New Napa leather seats with colors such as green and navy blue round out the majority of the interior updates (reminder: always buy the fun colors so we get more of them in the future!). 

Hardware and Chassis Upgrades

For those of us who like to use our vehicles to the fullest, Kia has introduced the new “X-Pro” trim level catered to off-road and towing. The X-Pro gets a 0.4 inch lift via re-tuned shocks and springs. Self-leveling rear suspension is still a feature, much to the delight of anybody who will be doing any towing with their Telluride. And thanks to upgraded cooling fans, the tow rating has increased by 500 pounds for a total capacity of 5,500 pounds. Lastly, the X-Pro ditches street oriented 20” wheels for standard 18s wrapped in Continental all-terrain tires.

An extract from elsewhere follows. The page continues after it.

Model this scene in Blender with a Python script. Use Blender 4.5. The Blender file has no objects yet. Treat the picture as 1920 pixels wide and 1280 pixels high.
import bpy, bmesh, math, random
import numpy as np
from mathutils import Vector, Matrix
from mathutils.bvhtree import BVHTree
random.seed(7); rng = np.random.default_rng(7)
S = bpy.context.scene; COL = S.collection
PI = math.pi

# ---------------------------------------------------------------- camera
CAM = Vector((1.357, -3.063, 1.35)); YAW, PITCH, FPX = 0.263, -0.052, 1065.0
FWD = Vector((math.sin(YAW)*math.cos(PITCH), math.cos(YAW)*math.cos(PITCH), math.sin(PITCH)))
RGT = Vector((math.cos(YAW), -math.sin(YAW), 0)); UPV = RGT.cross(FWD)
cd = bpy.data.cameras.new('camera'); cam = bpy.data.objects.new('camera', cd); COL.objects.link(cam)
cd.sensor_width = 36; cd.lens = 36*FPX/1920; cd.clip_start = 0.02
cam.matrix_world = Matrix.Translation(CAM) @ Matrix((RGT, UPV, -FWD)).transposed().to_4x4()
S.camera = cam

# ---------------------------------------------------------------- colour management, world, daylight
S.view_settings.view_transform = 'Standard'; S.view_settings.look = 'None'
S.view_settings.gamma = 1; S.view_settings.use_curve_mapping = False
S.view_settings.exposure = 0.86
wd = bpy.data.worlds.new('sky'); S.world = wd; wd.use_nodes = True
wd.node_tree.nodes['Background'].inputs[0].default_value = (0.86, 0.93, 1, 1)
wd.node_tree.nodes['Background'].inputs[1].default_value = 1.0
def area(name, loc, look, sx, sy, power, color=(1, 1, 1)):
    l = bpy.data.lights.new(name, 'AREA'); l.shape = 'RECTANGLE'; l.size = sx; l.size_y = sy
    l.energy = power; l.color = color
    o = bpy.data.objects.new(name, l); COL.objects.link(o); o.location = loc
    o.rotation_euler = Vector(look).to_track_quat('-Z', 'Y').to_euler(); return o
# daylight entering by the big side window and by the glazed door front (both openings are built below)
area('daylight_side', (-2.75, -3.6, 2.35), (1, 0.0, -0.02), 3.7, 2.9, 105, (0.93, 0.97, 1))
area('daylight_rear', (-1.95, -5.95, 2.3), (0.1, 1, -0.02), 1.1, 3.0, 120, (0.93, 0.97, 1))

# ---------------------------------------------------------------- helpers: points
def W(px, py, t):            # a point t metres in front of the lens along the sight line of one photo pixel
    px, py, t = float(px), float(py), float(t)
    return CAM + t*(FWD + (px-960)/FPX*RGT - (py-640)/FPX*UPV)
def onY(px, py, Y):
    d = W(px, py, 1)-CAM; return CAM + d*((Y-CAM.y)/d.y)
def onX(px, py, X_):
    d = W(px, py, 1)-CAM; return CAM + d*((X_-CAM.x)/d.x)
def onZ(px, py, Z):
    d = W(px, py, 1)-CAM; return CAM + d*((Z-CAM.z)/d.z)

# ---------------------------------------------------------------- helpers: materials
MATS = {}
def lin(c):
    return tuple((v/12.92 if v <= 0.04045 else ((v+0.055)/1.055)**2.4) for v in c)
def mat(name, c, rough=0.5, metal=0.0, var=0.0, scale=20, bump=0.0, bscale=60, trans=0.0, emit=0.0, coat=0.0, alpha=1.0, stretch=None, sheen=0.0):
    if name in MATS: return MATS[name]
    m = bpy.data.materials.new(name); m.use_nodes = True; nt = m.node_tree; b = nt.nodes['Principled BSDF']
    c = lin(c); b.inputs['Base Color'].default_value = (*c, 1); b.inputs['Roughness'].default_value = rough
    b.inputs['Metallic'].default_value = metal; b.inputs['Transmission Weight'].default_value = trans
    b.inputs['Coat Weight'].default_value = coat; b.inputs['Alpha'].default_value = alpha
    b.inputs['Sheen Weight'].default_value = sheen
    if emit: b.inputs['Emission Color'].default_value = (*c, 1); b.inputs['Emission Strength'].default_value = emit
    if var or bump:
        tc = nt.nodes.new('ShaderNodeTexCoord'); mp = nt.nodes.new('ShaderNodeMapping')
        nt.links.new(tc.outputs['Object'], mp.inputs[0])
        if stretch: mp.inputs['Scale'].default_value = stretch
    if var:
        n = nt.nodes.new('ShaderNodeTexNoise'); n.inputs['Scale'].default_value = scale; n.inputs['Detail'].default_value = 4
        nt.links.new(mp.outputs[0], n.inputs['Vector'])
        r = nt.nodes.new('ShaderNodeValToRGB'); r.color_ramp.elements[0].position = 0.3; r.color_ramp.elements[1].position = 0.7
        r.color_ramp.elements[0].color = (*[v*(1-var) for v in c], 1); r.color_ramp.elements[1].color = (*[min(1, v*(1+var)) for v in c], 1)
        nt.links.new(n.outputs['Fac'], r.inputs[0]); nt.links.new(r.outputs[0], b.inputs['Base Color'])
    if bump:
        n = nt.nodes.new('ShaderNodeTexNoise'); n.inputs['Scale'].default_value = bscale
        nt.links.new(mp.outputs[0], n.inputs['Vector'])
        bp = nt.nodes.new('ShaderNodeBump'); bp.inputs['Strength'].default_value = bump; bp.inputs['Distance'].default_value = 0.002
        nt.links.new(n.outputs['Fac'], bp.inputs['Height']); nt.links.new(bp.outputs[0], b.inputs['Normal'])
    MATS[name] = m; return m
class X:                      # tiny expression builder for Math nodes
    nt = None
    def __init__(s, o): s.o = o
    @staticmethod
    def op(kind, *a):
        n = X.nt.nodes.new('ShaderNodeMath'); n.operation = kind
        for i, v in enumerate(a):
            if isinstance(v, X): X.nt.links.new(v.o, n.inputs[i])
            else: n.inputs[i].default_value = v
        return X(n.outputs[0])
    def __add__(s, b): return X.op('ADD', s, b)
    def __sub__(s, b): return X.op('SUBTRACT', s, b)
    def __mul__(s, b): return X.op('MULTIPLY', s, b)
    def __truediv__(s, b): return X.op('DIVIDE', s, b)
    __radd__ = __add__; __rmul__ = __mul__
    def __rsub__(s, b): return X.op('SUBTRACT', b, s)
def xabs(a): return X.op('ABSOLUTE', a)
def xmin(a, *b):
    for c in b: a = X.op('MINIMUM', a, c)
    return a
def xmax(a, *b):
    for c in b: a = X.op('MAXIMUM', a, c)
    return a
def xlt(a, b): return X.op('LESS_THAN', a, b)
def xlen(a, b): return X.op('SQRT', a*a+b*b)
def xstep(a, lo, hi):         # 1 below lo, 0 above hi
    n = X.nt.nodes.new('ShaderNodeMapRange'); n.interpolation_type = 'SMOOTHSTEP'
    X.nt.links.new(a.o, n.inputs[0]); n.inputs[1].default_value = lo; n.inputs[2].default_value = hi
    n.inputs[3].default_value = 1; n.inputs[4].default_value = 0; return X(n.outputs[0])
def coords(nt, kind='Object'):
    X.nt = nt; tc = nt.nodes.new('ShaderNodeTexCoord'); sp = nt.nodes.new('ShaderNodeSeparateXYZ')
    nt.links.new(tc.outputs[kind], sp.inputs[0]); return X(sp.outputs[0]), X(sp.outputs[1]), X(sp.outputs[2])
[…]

If off-roading isn’t your thing and the school drop-off lane is the toughest terrain you have to tackle,  the “X-Line” focuses more on the street. Twenty inch wheels come wrapped in Michelin all-seasons and a few silver exterior trim features make for a more modern/urban design. 

Street Driving Impressions and Off-Road Capability

The biggest compliment I can give to both the X-Line and X-Pro trims is that they drive similarly on-road. All-terrains usually make things a bit more loud and squishy, but none of that is really noticeable when comparing the two. We’ve covered on-road and towing capabilities previously, but the difference becomes apparent where most Telluride owners dare never to go… the dirt. 

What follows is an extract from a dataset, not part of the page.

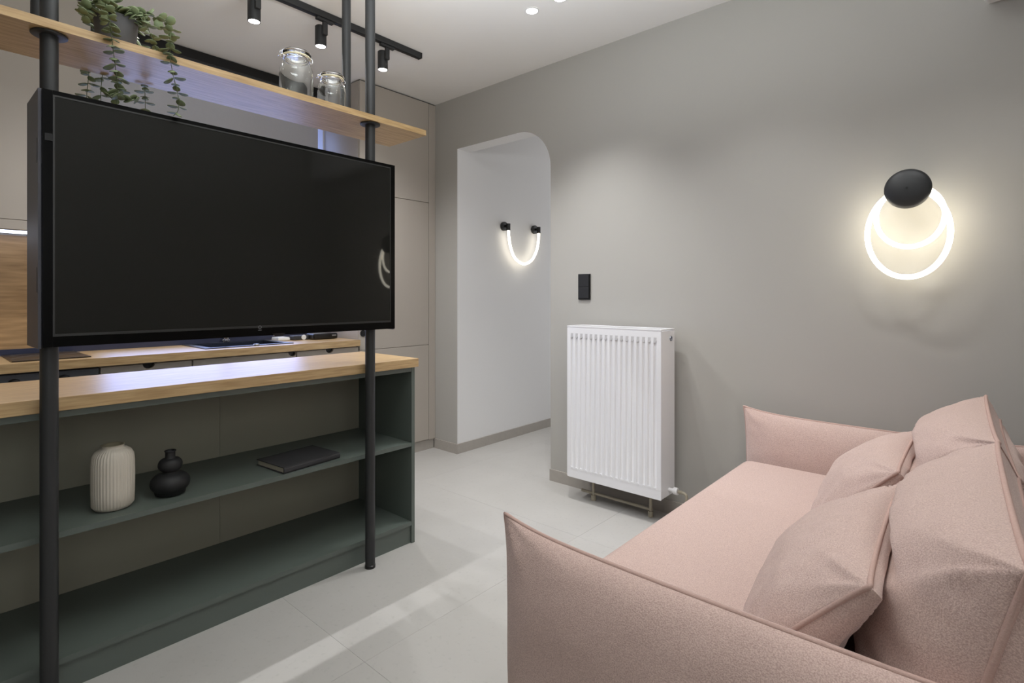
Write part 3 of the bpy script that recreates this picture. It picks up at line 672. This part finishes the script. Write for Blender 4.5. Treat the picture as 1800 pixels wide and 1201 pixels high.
for x0, x1 in ((RX0 - .003, RX0 - .0005), (RX1 + .0005, RX1 + .003)): build('side_cover', BX(x0, x1, RY0 - .001, RY1, RZ0 + .004, RZ1 - .0045, bev=.001, seg=1), 'white_enamel', t)
bm = NB(); lathe(bm, [(0, 0), (.014, 0), (.012, .004), (.008, .004), (.007, .001), (0, .001)], (RX1 + .0032, RY1 - .045, RZ1 - .045), 20, 'X'); build('bleed_plug', bm, 'alu', t, smooth=40, label='metal plug on the side')
bm = NB(); box(bm, RX0 - .003, RX1 + .003, RY0 - .001, RY0 + .012, RZ1, RZ1 + .006); box(bm, RX0 - .003, RX1 + .003, RY1 - .012, RY1, RZ1, RZ1 + .006)
box(bm, RX0 - .003, RX0 + .01, RY0 + .012, RY1 - .012, RZ1, RZ1 + .006); box(bm, RX1 - .01, RX1 + .003, RY0 + .012, RY1 - .012, RZ1, RZ1 + .006)
for k in range(40):
    x = RX0 + .012 + k * (RX1 - RX0 - .026) / 39; box(bm, x, x + .004, RY0 + .012, RY1 - .012, RZ1, RZ1 + .004)
build('top_grille', bm, 'white_enamel', t)
bm = NB()
for k in range(24):
    x = RX0 + .02 + k * (RX1 - RX0 - .04) / 23; box(bm, x, x + .001, RY0 + .022, RY1 - .022, RZ0 + .05, RZ1 - .01)
build('convector_fins', bm, 'white_enamel', t)
# wall brackets, valve, pipes
bm = NB()
for x in (RX0 + .1, RX1 - .1):
    for z in (RZ0 + .1, RZ1 - .15): box(bm, x, x + .03, RY1 + .0005, WY - .001, z, z + .05)
build('wall_bracket', bm, 'white_enamel', t)
vy = 2.64; vz = RZ0 + .035
bm = NB(); tube(bm, [(RX1 + .003, vy, vz), (RX1 + .03, vy, vz)], .010, 16); tube(bm, [(RX1 + .03, vy, vz), (RX1 + .052, vy, vz)], .018, 20); build('valve', bm, 'white_enamel', t, smooth=40, label='white valve at the lower right')
bm = NB(); tube(bm, [(RX1 + .053, vy, vz), (RX1 + .075, vy, vz)], .009, 16); tube(bm, smoothpath([(RX1 + .074, vy, vz), (RX1 + .092, vy, vz - .006), (RX1 + .098, vy, vz - .03), (RX1 + .098, vy, .001)], 5), .0075, 12); build('return_pipe', bm, 'brass', t, smooth=40, label='metal elbow pipe')
bm = NB(); tube(bm, [(RX0 + .12, vy, RZ0 + .005), (RX0 + .12, vy, .03)], .0085, 12); tube(bm, [(RX0 + .12, vy, .04), (RX0 + .04, vy, .04)], .0085, 12); tube(bm, [(RX0 + .12, vy, .03), (RX0 + .12, vy, .001)], .016, 16); build('supply_pipe', bm, 'brass', t, smooth=40)
bm = NB(); tube(bm, [(RX1 - .1, vy, RZ0 + .005), (RX1 - .1, vy, .03)], .0085, 12); tube(bm, [(RX0 + .13, vy, .04), (RX1 - .09, vy, .04)], .0085, 12); tube(bm, [(RX1 - .1, vy, .03), (RX1 - .1, vy, .001)], .014, 16); build('cross_pipe', bm, 'brass', t, smooth=40)
bm = NB(); tube(bm, [(RX0 - .003, vy, RZ0 + .04), (RX0 - .016, vy, RZ0 + .04)], .011, 16); build('end_plug', bm, 'white_enamel', t, smooth=40)

# ------------------------------------------------------------------ wall unit at the top right corner
t = thing('wall_unit', 'white box unit high on the wall, only its lower corner in view', 'wall unit', (.4, WY, 2.29))
bm = NB(); V = []
for x, k in ((.005, -.02), (.80, .02)):
    V.append([bm.verts.new(p) for p in ((x, WY - .001, 2.286), (x + k * .8, 2.60, 2.247), (x + k, 2.545, 2.262), (x + k, 2.535, 2.32), (x + k * .8, 2.56, 2.55), (x, 2.60, 2.58), (x, WY - .001, 2.58))])
bm.faces.new(V[0]); bm.faces.new(V[1][::-1])
for i in range(7): bm.faces.new((V[0][(i + 1) % 7], V[0][i], V[1][i], V[1][(i + 1) % 7]))
bmesh.ops.recalc_face_normals(bm, faces=bm.faces); build('body', bm, 'white_enamel', t)
build('louvre', BX(.06, .74, 2.57, 2.64, 2.238, 2.246, bev=.002, seg=1), 'whiteplastic', t)

# ------------------------------------------------------------------ sofa
def pillow(C, U, V, N, w, h, bf, bb, g=0.0, gt=None, n=44, cin=.035, p=2.4, q=.6, wr=.004, seed=0, ear=.02, drop=0.0, sag=0.0, hook=None, cm=8.0):
    """stuffed cushion: front seam rectangle at C, back seam g behind it; returns bmesh, front seam loop, back seam loop"""
    bm = NB(); C, U, V, N = Vector(C), Vector(U).normalized(), Vector(V).normalized(), Vector(N).normalized()
    prm = [math.sin(PI / 2 * (2 * i / n - 1)) for i in range(n + 1)]
    def pos(s, t, face):
        k = 1 + ear * (abs(s) * abs(t)) ** cm
        x = w / 2 * s * k * (1 - cin * (1 - t * t)); y = h / 2 * t * k * (1 - cin * 1.2 * (1 - s * s))
        B = (max(0, 1 - abs(s) ** p) * max(0, 1 - abs(t) ** p)) ** q
        d = 0
        if B > 0:
            m = 0
            for cs in (-1, 1):
                for ct in (-1, 1):
                    ds, dt = (s - cs) * w, (t - ct) * h; r = math.hypot(ds, dt); a = math.atan2(dt * -ct, ds * -cs)
                    m += math.exp(-r / .11) * (math.sin(9 * a + seed * 1.7 + cs * 2 + ct) + .6 * math.sin(17 * a + seed + cs))
            ed = min(1, B * 2.5)
            d = wr * (2.4 * m * ed + 1.1 * ed * noise.noise(Vector((x * 9 + seed * 3.1, y * 9, face * 5 + seed))) + .6 * ed * noise.noise(Vector((x * 24, y * 24 + seed, face))))
        gg = g if gt is None else gt + (g - gt) * (1 - t) / 2
        z = (bf * B * (1 - sag * t) + d) if face > 0 else (-gg - bb * B - d)
        if face < 0: y -= drop * (1 + t) / 2
        P_ = C + U * x + V * y + N * z
        return hook(P_, s, t) if hook else P_
    F = [[bm.verts.new(pos(s, t, 1)) for s in prm] for t in prm]
    def loop(G): return [G[0][j] for j in range(n)] + [G[i][n] for i in range(n)] + [G[n][j] for j in range(n, 0, -1)] + [G[i][0] for i in range(n, 0, -1)]
    lf = loop(F)
    if g: K = [[bm.verts.new(pos(s, t, -1)) for s in prm] for t in prm]
    else: K = [[F[i][j] if i in (0, n) or j in (0, n) else bm.verts.new(pos(prm[j], prm[i], -1)) for j in range(n + 1)] for i in range(n + 1)]
    lk = loop(K)
    for i in range(n):
        for j in range(n):
            bm.faces.new((F[i][j], F[i][j + 1], F[i + 1][j + 1], F[i + 1][j])); bm.faces.new((K[i][j], K[i + 1][j], K[i + 1][j + 1], K[i][j + 1]))
    if g:
        L = len(lf); mid = []
        ctr = sum((v.co for v in lf), Vector()) / L
        for a, b in zip(lf, lk):
            m_ = (a.co + b.co) / 2; o_ = m_ - ctr; o_ -= N * o_.dot(N); mid.append(bm.verts.new(m_ + o_.normalized() * min(.010, (a.co - b.co).length * .2)))
        for i in range(L):
            j = (i + 1) % L
            bm.faces.new((lf[j], lf[i], mid[i], mid[j])); bm.faces.new((mid[j], mid[i], lk[i], lk[j]))
    bmesh.ops.recalc_face_normals(bm, faces=bm.faces)
    def thin(l):   # sine spacing crowds the corners: drop points closer than 4 mm
        pts = [v.co.copy() for v in l]; out = [pts[0]]
        for q_ in pts[1:]:
            if (q_ - out[-1]).length > .004: out.append(q_)
        return out
    return bm, thin(lf), thin(lk)

def piped(name, parent, rp, *a, both=True, label=None, **k):
    bm, lf, lk = pillow(*a, **k); o = build(name, bm, 'pink', parent, smooth='all')
    if label: o['label'] = label
    b = NB(); tube(b, lf, rp, 8, closed=True); build('piping', b, 'piping', o if parent.get('sub') else parent, smooth='all') if False else build('piping', b, 'piping', o, smooth='all')
    if k.get('g') and both: b = NB(); tube(b, lk, rp, 8, closed=True); build('piping', b, 'piping', o, smooth='all')
    return o

sofa = thing('sofa', 'pale pink boucle sofa with piped cushions along the taupe wall', 'sofa', (-.35, 1.8, 0))
FX = -.862      # front of the arms
# near arm (thickness along Y), far arm
def arm(y, seed):
    def hk(P_, s, t):
        P_.z += .018 * max(0, t) * (abs(s) ** 6) - .0 * s
        return P_
    return piped('arm', sofa, .0046, (FX + .525, y, .335), (1, 0, 0), (0, 0, 1), (0, -1, 0), 1.05, .585, .088, .085, n=48, cin=.02, p=3.2, q=.5, wr=.004, seed=seed, ear=.012, hook=hk)
arm(.963, 1); arm(2.655, 2)
# seat
def seat_bm():
    bm = BX(-.84, .02, 1.055, 2.565, .235, .432, bev=.045, seg=4)
    return bm
s_ = build('seat_cushion', seat_bm(), 'pink', sofa, smooth='all')
build('base', BX(-.80, .16, 1.052, 2.566, .07, .2335, bev=.02), 'pink', sofa, smooth=40)
for x in (-.76, .12):
    for y in (1.1, 2.52):
        bm = NB(); lathe(bm, [(0, 0), (.02, 0), (.026, .0695), (0, .0695)], (x, y, .0003), 20); build('leg', bm, 'black', sofa, smooth=40)
piped('back_frame', sofa, .006, (.185, 1.809, .335), (0, 1, 0), (0, 0, 1), (-1, 0, 0), 1.60, .60, .05, .05, n=30, cin=.01, p=4, q=.5, wr=.002, seed=5)
def throw_axes(cy, top, bot, yaw):
    v = Vector((top[0] - bot[0], 0, top[1] - bot[1])); U = Vector((math.sin(yaw), math.cos(yaw), 0)); N = Vector((-v.z, 0, v.x))
    N = (N - U * N.dot(U)).normalized(); V = N.cross(U); V = V if V.z > 0 else -V
    return Vector(((top[0] + bot[0]) / 2, cy, (top[1] + bot[1]) / 2)), U, V, N, v.length
THROWS = [('pink throw pillow nearer the camera, on the sofa seat', 1.31, (-.15, .712), (-.375, .47), .60, -.03, 6),
          ('pink throw pillow next to the far sofa arm', 2.06, (-.18, .70), (-.40, .47), .60, .0, 7)]
def smooth01(x): x = max(0, min(1, x)); return x * x * (3 - 2 * x)
def pressed(P_, s_, t_):
    # the throw pillows squash the back cushions where they lean on them
    for lab, cy, top, bot, w, yaw, seed in THROWS:
        c, U, V, N, h = throw_axes(cy, top, bot, yaw); d = P_ - c; u, v, n = d.dot(U), d.dot(V), d.dot(N)
        lim = -(.03 + .075 * smooth01(.5 - v / h))
        f = smooth01((w / 2 + .05 - abs(u)) / .05) * smooth01((h / 2 + .035 - v) / .03)
        if n > lim and f > 0: P_ = P_ - N * ((n - lim) * f)
    return P_
# back cushions: lean back, seam ridge near X = 0
def bcush(y, seed, dx):
    b, tp = Vector((-.06, 0, .425)), Vector((.034, 0, .806)); v = tp - b; N = Vector((-v.z, 0, v.x))
    c = (b + tp) / 2 + Vector((dx, y, 0))
    return piped('back_cushion', sofa, .0055, c, (-.03, 1, 0), v, N, .79, v.length, .19, .05, g=.12, gt=.055, drop=.07, sag=.1, n=56, cin=.03, p=2.6, q=.5, wr=.009, seed=seed, ear=.03, hook=pressed)
bcush(1.38, 3, -.004); bcush(2.185, 4, -.026)

def throw(label, cy, top, bot, w, yaw, seed, bf=.088):
    t = thing('throw_pillow', label, 'pillow', (bot[0], cy, bot[1]), 'pink throw pillows')
    c, U, V, N, h = throw_axes(cy, top, bot, yaw)
    bm, lf, lk = pillow(c, U, V, N, w, h, bf, .02, g=.10, gt=.022, n=48, cin=.045, p=2.2, q=.6, wr=.007, seed=seed, ear=.03)
    build('cover', bm, 'pink', t, smooth='all')
    for l in (lf,):
        b = NB(); tube(b, l, .0045, 8, closed=True); build('piping', b, 'piping', t, smooth='all')
for a in THROWS: throw(*a)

We joke that the Telluride is known as a ‘Karen-Spec’ SUV, menacingly maneuvering through suburbia with its amber daytime running lights filling up your rear-view (which are now gone with the front fascia redesign). But when the road ahead gets rough, it’s nice to know just how capable a vehicle is. Despite all the jokes, Kia was pleased to have us prove that the X-Pro is more capable off-road than most buyers will ever need. 

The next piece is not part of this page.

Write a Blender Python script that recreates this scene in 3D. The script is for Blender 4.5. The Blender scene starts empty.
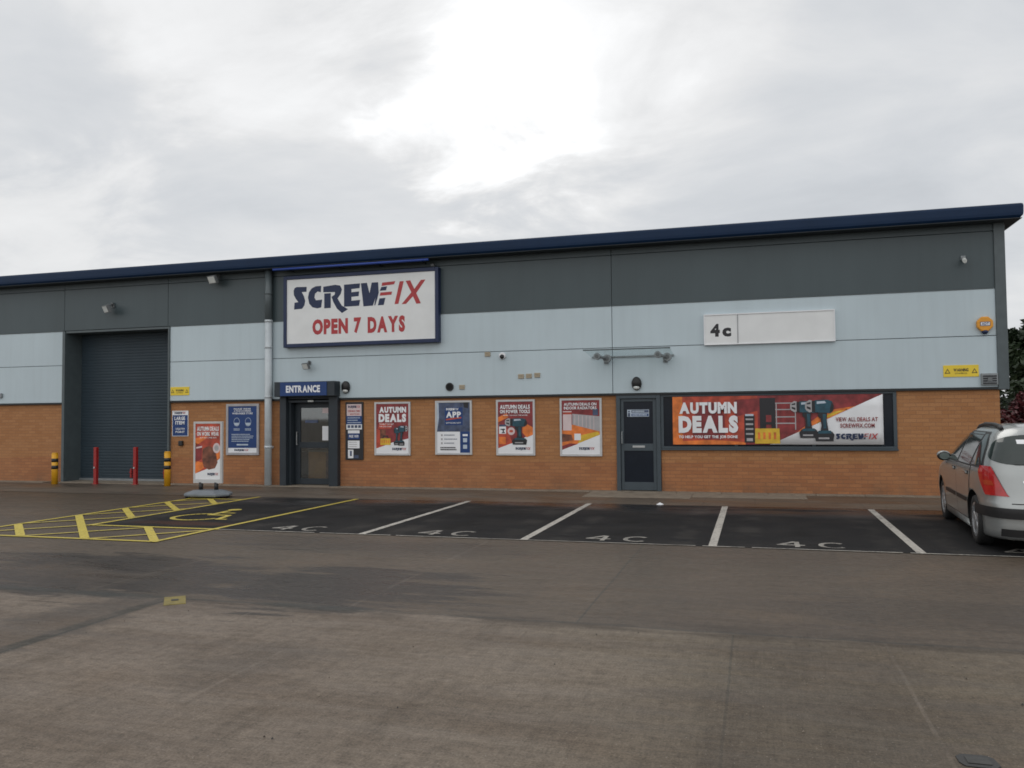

The Continental all-terrains provide exceptional grip on loose surfaces while remaining perfectly streetable. The retuned all-wheel drive system doesn’t have a traditional center locking transfer case, but can be locked into AWD all at all times with the press of a button. All the while, computers encourage you to commit with your right foot. They will relatively quickly send power to wherever it’s needed even when two wheels are teetering in the air. If your commute involves any part of the vehicle becoming airborne, I’d firstly love to know where and why you live there, but secondly can report the X-Pro will get you through it. 

Re-damped suspension specifically tuned for off-road composure provided great body control which smoothed out the small imperfections on our gravely test trail. At the same time it took large bumps and undulations in stride and composure. 8.4 inches of ground clearance means the X-Pro is no Grand Cherokee Trailhawk when it comes to ride height, but it competes closely with things like the Ford Explorer Timberline (8.7 inches)  and Honda Trailsport twins (8.1 inches). 

Final Thoughts

To put it bluntly, Kia heard our soccer-mom jokes and worked to prove us wrong. By diversifying the Telluride lineup, they’ve not only proven how capable this chassis is, but also provided a trim level for every type of buyer. Price increases are a sign of the times, but more technology and interior features ensure you at least feel where that extra money went every time you drive it. 

Thank you to Kia for having us out to Texas for this drive event! We are looking forward to future events as well as having the 2023 Telluride for a longer-term test.